INFORMATION PROVIDED:
-- Start --

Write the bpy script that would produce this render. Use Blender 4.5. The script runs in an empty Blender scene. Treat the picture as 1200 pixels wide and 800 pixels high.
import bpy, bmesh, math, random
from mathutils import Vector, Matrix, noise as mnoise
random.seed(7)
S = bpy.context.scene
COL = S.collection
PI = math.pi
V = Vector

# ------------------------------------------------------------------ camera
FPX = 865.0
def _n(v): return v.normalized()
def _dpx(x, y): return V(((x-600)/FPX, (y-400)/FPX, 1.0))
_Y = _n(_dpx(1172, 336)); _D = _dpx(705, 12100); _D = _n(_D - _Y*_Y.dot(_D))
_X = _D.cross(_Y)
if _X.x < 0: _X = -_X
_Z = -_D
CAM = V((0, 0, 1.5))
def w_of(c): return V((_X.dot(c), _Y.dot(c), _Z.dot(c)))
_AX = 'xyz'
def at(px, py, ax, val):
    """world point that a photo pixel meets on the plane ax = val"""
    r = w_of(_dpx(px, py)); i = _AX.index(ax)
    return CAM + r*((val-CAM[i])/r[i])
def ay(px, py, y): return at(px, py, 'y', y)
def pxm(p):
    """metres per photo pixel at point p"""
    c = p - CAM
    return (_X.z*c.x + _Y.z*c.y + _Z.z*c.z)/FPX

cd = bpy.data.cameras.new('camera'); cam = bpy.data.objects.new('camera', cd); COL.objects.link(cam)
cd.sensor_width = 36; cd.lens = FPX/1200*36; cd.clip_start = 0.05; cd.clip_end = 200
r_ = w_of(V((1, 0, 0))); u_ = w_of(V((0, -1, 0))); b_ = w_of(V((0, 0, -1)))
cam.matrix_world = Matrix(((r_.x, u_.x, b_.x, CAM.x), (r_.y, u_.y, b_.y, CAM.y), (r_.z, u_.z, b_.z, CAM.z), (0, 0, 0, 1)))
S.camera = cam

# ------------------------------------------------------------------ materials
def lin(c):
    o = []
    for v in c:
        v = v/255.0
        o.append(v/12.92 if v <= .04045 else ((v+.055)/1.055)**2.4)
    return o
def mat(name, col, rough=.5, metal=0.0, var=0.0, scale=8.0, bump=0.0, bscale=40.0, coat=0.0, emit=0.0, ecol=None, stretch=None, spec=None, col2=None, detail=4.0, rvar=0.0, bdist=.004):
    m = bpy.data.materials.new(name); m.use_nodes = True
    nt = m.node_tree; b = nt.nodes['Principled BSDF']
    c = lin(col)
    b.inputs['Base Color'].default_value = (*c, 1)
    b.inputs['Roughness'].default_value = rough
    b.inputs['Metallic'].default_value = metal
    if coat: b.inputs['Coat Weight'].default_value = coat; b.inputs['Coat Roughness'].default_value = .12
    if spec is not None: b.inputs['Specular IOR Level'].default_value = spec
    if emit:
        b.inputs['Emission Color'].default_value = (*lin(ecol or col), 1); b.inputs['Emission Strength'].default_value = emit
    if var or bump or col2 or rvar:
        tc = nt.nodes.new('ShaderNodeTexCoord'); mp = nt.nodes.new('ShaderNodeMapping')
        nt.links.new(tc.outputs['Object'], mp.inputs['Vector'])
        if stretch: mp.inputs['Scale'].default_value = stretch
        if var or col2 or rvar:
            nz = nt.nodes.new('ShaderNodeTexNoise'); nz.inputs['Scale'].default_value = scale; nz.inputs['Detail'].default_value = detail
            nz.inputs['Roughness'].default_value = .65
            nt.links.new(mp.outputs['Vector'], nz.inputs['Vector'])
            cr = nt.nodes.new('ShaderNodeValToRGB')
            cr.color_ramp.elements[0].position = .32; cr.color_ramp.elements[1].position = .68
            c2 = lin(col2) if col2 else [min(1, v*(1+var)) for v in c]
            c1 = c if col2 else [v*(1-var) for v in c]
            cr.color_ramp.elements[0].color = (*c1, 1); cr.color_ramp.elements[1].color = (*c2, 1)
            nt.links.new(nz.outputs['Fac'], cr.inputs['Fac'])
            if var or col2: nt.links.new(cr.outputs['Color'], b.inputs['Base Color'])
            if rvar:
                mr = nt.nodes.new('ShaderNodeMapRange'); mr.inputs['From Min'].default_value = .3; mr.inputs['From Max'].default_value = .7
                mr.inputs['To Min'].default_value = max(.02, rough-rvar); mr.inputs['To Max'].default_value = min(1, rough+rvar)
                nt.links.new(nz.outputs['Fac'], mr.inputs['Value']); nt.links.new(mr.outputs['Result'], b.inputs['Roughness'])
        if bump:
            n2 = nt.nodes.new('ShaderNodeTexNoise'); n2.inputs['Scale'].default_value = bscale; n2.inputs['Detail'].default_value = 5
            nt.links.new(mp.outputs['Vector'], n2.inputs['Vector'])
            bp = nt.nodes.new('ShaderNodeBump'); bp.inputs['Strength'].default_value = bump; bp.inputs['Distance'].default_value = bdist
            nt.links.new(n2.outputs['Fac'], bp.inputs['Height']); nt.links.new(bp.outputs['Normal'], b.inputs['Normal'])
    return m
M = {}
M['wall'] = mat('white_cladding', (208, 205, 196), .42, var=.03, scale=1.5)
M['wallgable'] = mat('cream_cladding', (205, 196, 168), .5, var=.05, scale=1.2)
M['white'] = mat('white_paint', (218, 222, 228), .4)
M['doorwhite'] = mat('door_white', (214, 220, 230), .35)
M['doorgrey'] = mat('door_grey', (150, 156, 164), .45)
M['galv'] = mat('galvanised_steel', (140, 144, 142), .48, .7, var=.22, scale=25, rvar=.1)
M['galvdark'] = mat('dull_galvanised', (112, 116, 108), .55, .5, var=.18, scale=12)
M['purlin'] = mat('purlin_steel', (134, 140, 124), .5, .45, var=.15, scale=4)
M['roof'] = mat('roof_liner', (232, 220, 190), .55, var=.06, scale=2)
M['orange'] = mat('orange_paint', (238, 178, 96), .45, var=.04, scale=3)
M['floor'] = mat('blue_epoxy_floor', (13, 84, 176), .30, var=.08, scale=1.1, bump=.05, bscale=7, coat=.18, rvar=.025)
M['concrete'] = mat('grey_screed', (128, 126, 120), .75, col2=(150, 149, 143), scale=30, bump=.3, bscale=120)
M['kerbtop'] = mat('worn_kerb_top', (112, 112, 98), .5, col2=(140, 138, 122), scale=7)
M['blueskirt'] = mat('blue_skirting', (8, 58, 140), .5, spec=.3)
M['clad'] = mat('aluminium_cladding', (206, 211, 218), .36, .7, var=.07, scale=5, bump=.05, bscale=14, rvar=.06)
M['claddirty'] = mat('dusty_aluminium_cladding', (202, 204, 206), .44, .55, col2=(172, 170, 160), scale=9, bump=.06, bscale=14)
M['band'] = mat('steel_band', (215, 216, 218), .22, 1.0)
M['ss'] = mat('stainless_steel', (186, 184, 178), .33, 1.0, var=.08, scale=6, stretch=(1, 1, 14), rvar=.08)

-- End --

TASK GOAL: Each line of the listing above should be output exactly.

EXERCISE RESPONSE:
Write the bpy script that would produce this render. Use Blender 4.5. The script runs in an empty Blender scene. Treat the picture as 1200 pixels wide and 800 pixels high.
import bpy, bmesh, math, random
from mathutils import Vector, Matrix, noise as mnoise
random.seed(7)
S = bpy.context.scene
COL = S.collection
PI = math.pi
V = Vector

# ------------------------------------------------------------------ camera
FPX = 865.0
def _n(v): return v.normalized()
def _dpx(x, y): return V(((x-600)/FPX, (y-400)/FPX, 1.0))
_Y = _n(_dpx(1172, 336)); _D = _dpx(705, 12100); _D = _n(_D - _Y*_Y.dot(_D))
_X = _D.cross(_Y)
if _X.x < 0: _X = -_X
_Z = -_D
CAM = V((0, 0, 1.5))
def w_of(c): return V((_X.dot(c), _Y.dot(c), _Z.dot(c)))
_AX = 'xyz'
def at(px, py, ax, val):
    """world point that a photo pixel meets on the plane ax = val"""
    r = w_of(_dpx(px, py)); i = _AX.index(ax)
    return CAM + r*((val-CAM[i])/r[i])
def ay(px, py, y): return at(px, py, 'y', y)
def pxm(p):
    """metres per photo pixel at point p"""
    c = p - CAM
    return (_X.z*c.x + _Y.z*c.y + _Z.z*c.z)/FPX

cd = bpy.data.cameras.new('camera'); cam = bpy.data.objects.new('camera', cd); COL.objects.link(cam)
cd.sensor_width = 36; cd.lens = FPX/1200*36; cd.clip_start = 0.05; cd.clip_end = 200
r_ = w_of(V((1, 0, 0))); u_ = w_of(V((0, -1, 0))); b_ = w_of(V((0, 0, -1)))
cam.matrix_world = Matrix(((r_.x, u_.x, b_.x, CAM.x), (r_.y, u_.y, b_.y, CAM.y), (r_.z, u_.z, b_.z, CAM.z), (0, 0, 0, 1)))
S.camera = cam

# ------------------------------------------------------------------ materials
def lin(c):
    o = []
    for v in c:
        v = v/255.0
        o.append(v/12.92 if v <= .04045 else ((v+.055)/1.055)**2.4)
    return o
def mat(name, col, rough=.5, metal=0.0, var=0.0, scale=8.0, bump=0.0, bscale=40.0, coat=0.0, emit=0.0, ecol=None, stretch=None, spec=None, col2=None, detail=4.0, rvar=0.0, bdist=.004):
    m = bpy.data.materials.new(name); m.use_nodes = True
    nt = m.node_tree; b = nt.nodes['Principled BSDF']
    c = lin(col)
    b.inputs['Base Color'].default_value = (*c, 1)
    b.inputs['Roughness'].default_value = rough
    b.inputs['Metallic'].default_value = metal
    if coat: b.inputs['Coat Weight'].default_value = coat; b.inputs['Coat Roughness'].default_value = .12
    if spec is not None: b.inputs['Specular IOR Level'].default_value = spec
    if emit:
        b.inputs['Emission Color'].default_value = (*lin(ecol or col), 1); b.inputs['Emission Strength'].default_value = emit
    if var or bump or col2 or rvar:
        tc = nt.nodes.new('ShaderNodeTexCoord'); mp = nt.nodes.new('ShaderNodeMapping')
        nt.links.new(tc.outputs['Object'], mp.inputs['Vector'])
        if stretch: mp.inputs['Scale'].default_value = stretch
        if var or col2 or rvar:
            nz = nt.nodes.new('ShaderNodeTexNoise'); nz.inputs['Scale'].default_value = scale; nz.inputs['Detail'].default_value = detail
            nz.inputs['Roughness'].default_value = .65
            nt.links.new(mp.outputs['Vector'], nz.inputs['Vector'])
            cr = nt.nodes.new('ShaderNodeValToRGB')
            cr.color_ramp.elements[0].position = .32; cr.color_ramp.elements[1].position = .68
            c2 = lin(col2) if col2 else [min(1, v*(1+var)) for v in c]
            c1 = c if col2 else [v*(1-var) for v in c]
            cr.color_ramp.elements[0].color = (*c1, 1); cr.color_ramp.elements[1].color = (*c2, 1)
            nt.links.new(nz.outputs['Fac'], cr.inputs['Fac'])
            if var or col2: nt.links.new(cr.outputs['Color'], b.inputs['Base Color'])
            if rvar:
                mr = nt.nodes.new('ShaderNodeMapRange'); mr.inputs['From Min'].default_value = .3; mr.inputs['From Max'].default_value = .7
                mr.inputs['To Min'].default_value = max(.02, rough-rvar); mr.inputs['To Max'].default_value = min(1, rough+rvar)
                nt.links.new(nz.outputs['Fac'], mr.inputs['Value']); nt.links.new(mr.outputs['Result'], b.inputs['Roughness'])
        if bump:
            n2 = nt.nodes.new('ShaderNodeTexNoise'); n2.inputs['Scale'].default_value = bscale; n2.inputs['Detail'].default_value = 5
            nt.links.new(mp.outputs['Vector'], n2.inputs['Vector'])
            bp = nt.nodes.new('ShaderNodeBump'); bp.inputs['Strength'].default_value = bump; bp.inputs['Distance'].default_value = bdist
            nt.links.new(n2.outputs['Fac'], bp.inputs['Height']); nt.links.new(bp.outputs['Normal'], b.inputs['Normal'])
    return m
M = {}
M['wall'] = mat('white_cladding', (208, 205, 196), .42, var=.03, scale=1.5)
M['wallgable'] = mat('cream_cladding', (205, 196, 168), .5, var=.05, scale=1.2)
M['white'] = mat('white_paint', (218, 222, 228), .4)
M['doorwhite'] = mat('door_white', (214, 220, 230), .35)
M['doorgrey'] = mat('door_grey', (150, 156, 164), .45)
M['galv'] = mat('galvanised_steel', (140, 144, 142), .48, .7, var=.22, scale=25, rvar=.1)
M['galvdark'] = mat('dull_galvanised', (112, 116, 108), .55, .5, var=.18, scale=12)
M['purlin'] = mat('purlin_steel', (134, 140, 124), .5, .45, var=.15, scale=4)
M['roof'] = mat('roof_liner', (232, 220, 190), .55, var=.06, scale=2)
M['orange'] = mat('orange_paint', (238, 178, 96), .45, var=.04, scale=3)
M['floor'] = mat('blue_epoxy_floor', (13, 84, 176), .30, var=.08, scale=1.1, bump=.05, bscale=7, coat=.18, rvar=.025)
M['concrete'] = mat('grey_screed', (128, 126, 120), .75, col2=(150, 149, 143), scale=30, bump=.3, bscale=120)
M['kerbtop'] = mat('worn_kerb_top', (112, 112, 98), .5, col2=(140, 138, 122), scale=7)
M['blueskirt'] = mat('blue_skirting', (8, 58, 140), .5, spec=.3)
M['clad'] = mat('aluminium_cladding', (206, 211, 218), .36, .7, var=.07, scale=5, bump=.05, bscale=14, rvar=.06)
M['claddirty'] = mat('dusty_aluminium_cladding', (202, 204, 206), .44, .55, col2=(172, 170, 160), scale=9, bump=.06, bscale=14)
M['band'] = mat('steel_band', (215, 216, 218), .22, 1.0)
M['ss'] = mat('stainless_steel', (186, 184, 178), .33, 1.0, var=.08, scale=6, stretch=(1, 1, 14), rvar=.08)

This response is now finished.